We've just had such a nice summer. It's been great not having to run around in the mornings, no nagging to get dressed or brush their teeth etc, and just having time together doing not a lot.
Not only that, but now they're back, my life is going to get a whole ton busier as I'm starting a course and have to do a number of work-based hours for it too, as well as rushing around with school and all the after school things that have been on the back burner. I was enjoying the quiet life! I know all good things must come to an end, but I really do feel down about it. I know that you have to let your children grow up and grow away from you, but I don't want to! I've loved having them here with me and don't want to share them again just yet!

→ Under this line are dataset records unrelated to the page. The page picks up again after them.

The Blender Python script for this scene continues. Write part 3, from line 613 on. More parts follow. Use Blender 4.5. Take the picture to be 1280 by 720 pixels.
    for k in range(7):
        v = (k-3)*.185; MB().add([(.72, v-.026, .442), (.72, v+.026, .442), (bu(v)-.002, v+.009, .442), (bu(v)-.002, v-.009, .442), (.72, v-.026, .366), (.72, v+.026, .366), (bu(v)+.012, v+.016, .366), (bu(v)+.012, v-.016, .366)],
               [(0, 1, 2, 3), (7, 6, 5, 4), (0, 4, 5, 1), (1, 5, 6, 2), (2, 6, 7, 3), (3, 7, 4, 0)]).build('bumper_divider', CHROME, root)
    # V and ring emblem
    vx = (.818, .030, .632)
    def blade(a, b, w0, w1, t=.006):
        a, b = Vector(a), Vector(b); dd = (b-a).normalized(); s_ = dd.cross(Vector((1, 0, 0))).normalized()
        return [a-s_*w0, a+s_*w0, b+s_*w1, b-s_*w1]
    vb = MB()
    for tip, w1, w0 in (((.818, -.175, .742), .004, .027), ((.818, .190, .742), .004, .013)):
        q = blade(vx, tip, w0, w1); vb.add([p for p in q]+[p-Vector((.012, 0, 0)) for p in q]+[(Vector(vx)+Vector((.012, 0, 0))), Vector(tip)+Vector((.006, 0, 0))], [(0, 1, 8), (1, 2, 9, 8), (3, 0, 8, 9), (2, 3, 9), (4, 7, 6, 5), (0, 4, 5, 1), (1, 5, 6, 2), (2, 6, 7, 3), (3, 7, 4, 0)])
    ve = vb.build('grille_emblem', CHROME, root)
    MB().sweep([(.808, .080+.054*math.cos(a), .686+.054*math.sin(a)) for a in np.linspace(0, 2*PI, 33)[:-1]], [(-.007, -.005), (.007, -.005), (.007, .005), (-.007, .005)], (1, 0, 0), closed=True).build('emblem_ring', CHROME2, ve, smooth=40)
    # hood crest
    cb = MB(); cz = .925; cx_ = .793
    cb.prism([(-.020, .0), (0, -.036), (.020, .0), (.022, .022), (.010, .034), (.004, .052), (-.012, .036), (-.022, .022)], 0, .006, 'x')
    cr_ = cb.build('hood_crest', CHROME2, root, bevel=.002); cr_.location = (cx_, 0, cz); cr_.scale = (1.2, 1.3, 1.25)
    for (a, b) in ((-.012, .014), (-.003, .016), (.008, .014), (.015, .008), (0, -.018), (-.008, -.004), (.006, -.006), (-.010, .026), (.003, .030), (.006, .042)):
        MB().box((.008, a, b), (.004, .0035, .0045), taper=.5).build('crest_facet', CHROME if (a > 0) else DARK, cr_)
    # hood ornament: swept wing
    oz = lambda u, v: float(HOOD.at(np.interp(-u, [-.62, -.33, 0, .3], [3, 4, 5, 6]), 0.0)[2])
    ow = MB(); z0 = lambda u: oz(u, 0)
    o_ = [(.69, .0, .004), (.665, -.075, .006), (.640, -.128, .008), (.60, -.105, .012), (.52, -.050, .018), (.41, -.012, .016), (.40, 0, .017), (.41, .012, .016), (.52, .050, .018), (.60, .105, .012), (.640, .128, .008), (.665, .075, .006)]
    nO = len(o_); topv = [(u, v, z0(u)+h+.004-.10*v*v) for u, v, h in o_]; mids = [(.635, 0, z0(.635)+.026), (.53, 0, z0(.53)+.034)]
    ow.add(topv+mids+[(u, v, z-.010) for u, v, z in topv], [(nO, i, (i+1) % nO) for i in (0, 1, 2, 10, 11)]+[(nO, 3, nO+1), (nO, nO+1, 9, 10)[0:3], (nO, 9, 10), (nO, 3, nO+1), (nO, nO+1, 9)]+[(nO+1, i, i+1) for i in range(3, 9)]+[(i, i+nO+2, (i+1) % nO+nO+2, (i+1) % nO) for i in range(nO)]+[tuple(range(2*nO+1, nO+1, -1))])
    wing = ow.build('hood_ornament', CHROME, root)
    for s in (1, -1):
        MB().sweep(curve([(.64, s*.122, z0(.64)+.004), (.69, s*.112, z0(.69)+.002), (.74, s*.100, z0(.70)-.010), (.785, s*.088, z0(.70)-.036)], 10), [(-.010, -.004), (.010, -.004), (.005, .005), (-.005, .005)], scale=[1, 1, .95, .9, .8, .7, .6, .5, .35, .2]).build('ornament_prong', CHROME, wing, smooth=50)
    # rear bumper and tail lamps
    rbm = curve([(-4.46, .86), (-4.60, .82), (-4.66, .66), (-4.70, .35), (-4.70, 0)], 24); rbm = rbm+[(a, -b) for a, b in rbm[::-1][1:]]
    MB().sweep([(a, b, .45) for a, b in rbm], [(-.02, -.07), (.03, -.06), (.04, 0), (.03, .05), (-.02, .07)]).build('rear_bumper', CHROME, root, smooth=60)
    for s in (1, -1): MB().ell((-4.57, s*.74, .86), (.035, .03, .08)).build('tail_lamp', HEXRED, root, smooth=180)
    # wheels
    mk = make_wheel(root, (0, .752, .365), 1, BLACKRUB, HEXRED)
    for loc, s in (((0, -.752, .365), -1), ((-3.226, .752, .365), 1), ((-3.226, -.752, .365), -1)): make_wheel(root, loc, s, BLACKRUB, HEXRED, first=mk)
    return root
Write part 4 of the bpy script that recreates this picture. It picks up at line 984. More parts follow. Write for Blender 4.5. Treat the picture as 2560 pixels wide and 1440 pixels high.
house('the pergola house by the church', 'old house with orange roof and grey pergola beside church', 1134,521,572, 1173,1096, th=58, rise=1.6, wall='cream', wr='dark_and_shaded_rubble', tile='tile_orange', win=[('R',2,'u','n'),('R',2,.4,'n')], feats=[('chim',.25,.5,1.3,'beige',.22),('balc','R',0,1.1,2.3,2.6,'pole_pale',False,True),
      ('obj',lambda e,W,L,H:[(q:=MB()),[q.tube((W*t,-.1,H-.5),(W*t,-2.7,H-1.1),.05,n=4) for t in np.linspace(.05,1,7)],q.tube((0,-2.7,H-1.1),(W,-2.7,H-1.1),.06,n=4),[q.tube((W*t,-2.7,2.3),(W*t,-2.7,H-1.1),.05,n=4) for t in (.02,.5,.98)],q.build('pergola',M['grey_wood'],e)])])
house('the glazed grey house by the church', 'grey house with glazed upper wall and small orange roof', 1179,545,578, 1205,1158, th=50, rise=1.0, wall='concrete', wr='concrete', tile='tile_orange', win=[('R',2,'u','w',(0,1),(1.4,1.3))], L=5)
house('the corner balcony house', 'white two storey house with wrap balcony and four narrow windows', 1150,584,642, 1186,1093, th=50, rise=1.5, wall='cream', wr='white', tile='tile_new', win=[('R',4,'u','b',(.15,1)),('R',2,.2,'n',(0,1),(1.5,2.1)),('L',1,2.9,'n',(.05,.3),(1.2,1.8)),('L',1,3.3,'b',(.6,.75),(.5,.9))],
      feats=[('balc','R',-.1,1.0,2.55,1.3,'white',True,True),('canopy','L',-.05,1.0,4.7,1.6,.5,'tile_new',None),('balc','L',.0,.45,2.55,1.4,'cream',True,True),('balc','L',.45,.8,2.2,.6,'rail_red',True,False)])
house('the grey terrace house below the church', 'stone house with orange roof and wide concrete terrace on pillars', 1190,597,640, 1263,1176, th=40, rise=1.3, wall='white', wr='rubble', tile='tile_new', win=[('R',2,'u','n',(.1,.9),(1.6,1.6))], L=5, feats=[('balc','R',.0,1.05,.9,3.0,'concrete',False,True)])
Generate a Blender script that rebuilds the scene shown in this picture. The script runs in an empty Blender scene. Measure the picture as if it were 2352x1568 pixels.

The boys themselves have been mostly fine about it, until tonight. Noah had a small wobbler earler when I got him to try on his pe shoes, and he got a bit upset saying he didn't like pe, but that was quickly resolved. Then Ethan was fine until bedtime, when he dissolved into tears worried about going back, he doesn't know who he's going to sit with, his two best friends are in a different class, the big kids will pick on him, etc etc etc. I tried to reassure him saying that worrying about something we've still to do is the hardest thing, and once he's there he'll be fine, but he does worry so much, and he does take things so to heart, and doesn't believe me anyway so I can't help but worry about him!
Aaagh! Love my kids to bits. Hate being a parent sometimes. Hate when they get so big that they're crying about stuff that really is painful and a magic kiss no longer helps. How are we supposed to deal with that? And he's only 7! Something tells me that I'd better find a way to: a)help him; and b) cope myself before he gets too much older. Ideas anyone?